I'm unobliged, but: I had most of the SF paperbacks, short story collections in particular... that there are/were./ Mebbe.... oh... conservatively... 2500 SFF-related PBs. Gone, all gone. (Tirades, gnashing, agonized ululating>HerE) ..but... did I mention..? I found a Kindle and it works!
It works! It has books and books on it, and pictures, and covers and everything. I'm back up to approx. 200 books (and comikz) and by golly it's good, because those books were big, not as big and heavy as the 3000 vinyl LPs were..( have them ALL back on PC) ... so.... now, there is much, MucH more space left for my collection of stone tools, which is large and growing with every foray into the wilderness.... and is a very heavy collection, and can NOT and will NEVER be able to be reduced to bits and bytes.

3d printer? Plus you can spend more time on this site instead of risking your life in those forays into the world.
 
I hear you.

If I hold off and don't buy something else, my most recent book purchase will be Edwards' biography of Tolkien, which, according to authority John Rateliff, is a sleeper:

Sacnoth's Scriptorium: Keeping it close to his chest . . .

That would be a nice book purchase at which to pause. Of course, it won't stay The Last Book I Ever Bought for long!

I'm reading Edwards' biography of Tolkien now--it's very good. It took many weeks to arrive in North Dakota from a seller in Wales.

A bankers' box of books that I packed at my folks' house in Oregon should arrive today, or soon, and that will boost my number by 40 volumes or so. How rapidly the book count announced above has become out of date.

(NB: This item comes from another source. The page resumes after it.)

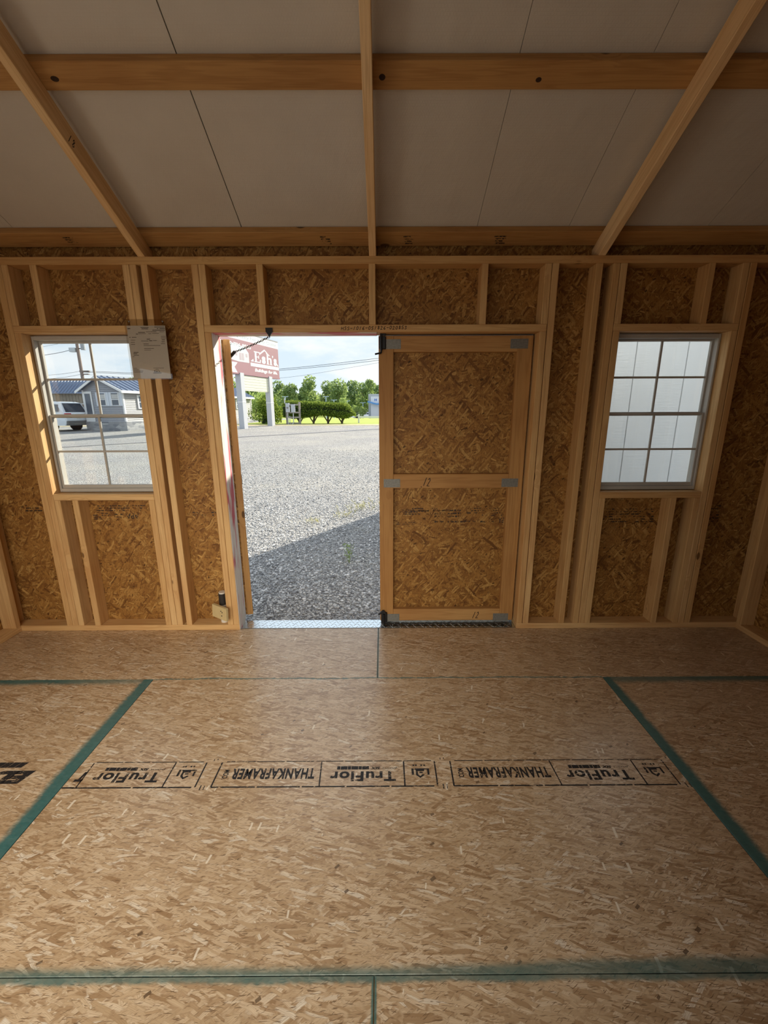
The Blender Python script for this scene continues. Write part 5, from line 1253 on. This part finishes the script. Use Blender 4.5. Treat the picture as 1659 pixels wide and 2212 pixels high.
for i in range(25):
    x = -2.6 + i * .28; P.append((x, 2.52 + .22 * math.sin((x + 1.9) * 1.5 + 3.0) + .02 * (x + 2.6)))
for (xa, za), (xb, zb_) in zip(P[:-1], P[1:]): b.add([(xa, 74.2, za), (xb, 74.2, zb_), (xb, 75, zb_ + .05), (xa, 75, za + .05), (xa, 74.2, za + .2), (xb, 74.2, zb_ + .2), (xb, 75, zb_ + .25), (xa, 75, za + .25)], [(0, 1, 5, 4), (4, 5, 6, 7), (3, 2, 1, 0)])
b.build('wave_canopy', plain('blue_canopy', (.08, .28, .62), .4), bd)
b = MB(); put_text(b, 'H', (-1.42, 74.985, 2.98), (1, 0, 0), (0, 0, 1), .42, .40, .05); b.build('sign_letter', plain('blue_letter', (.06, .16, .50), .5), bd)
MB().box(-.6, 1.6, 74.95, 75.0, gz(75), 2.1).build('shop_window', dg, bd)
rd = thing('red_canopy', 'small red pointed canopy top showing above the bush', 'canopy', (-11.5, 45, ZF))
b = MB(); b.tube((-11.55, 45, 2.30), (-11.62, 45, 2.95), .36, .03, 10); b.build('canopy_top', plain('red_fabric', (.55, .02, .03), .6), rd)
b = MB(); b.tube((-11.55, 45, ZF), (-11.55, 45, 2.3), .03, .03, 8); b.build('canopy_pole', M['plate'], rd)
ye = thing('yellow_hopper', 'small yellow machine hopper between the bush and the meter stand', 'machine', (-9.1, 38, ZF))
b = MB(); b.add([(-9.38, 37.8, 1.22), (-9.02, 37.8, 1.32), (-8.92, 37.8, .98), (-9.2, 37.8, .76), (-9.38, 38.2, 1.22), (-9.02, 38.2, 1.32), (-8.92, 38.2, .98), (-9.2, 38.2, .76)], [(0, 3, 2, 1), (4, 5, 6, 7), (0, 1, 5, 4), (1, 2, 6, 5), (2, 3, 7, 6), (3, 0, 4, 7)]); b.build('hopper', plain('yellow_paint', (.70, .46, .05), .5), ye)
b = MB(); b.tube((-9.1, 38, ZF), (-9.1, 38, .8), .06, .06, 8); b.tube((-9.3, 38, ZF), (-9.15, 38, .8), .04, .04, 8); b.build('hopper_leg', M['dark'], ye, kind='stuff')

J Riff, there's obviously a story there about your bygone paperback holdings. I'll bet you have told it here at Chrons already. If so and if you could provide a link to that account, I don't suppose I'm the only person who would be interested in the story.
 
I'm around the 3,000 mark divided into 27 subcateogires. I'm in the process of performing a full inventory, so I'll have a more accurate figure in time.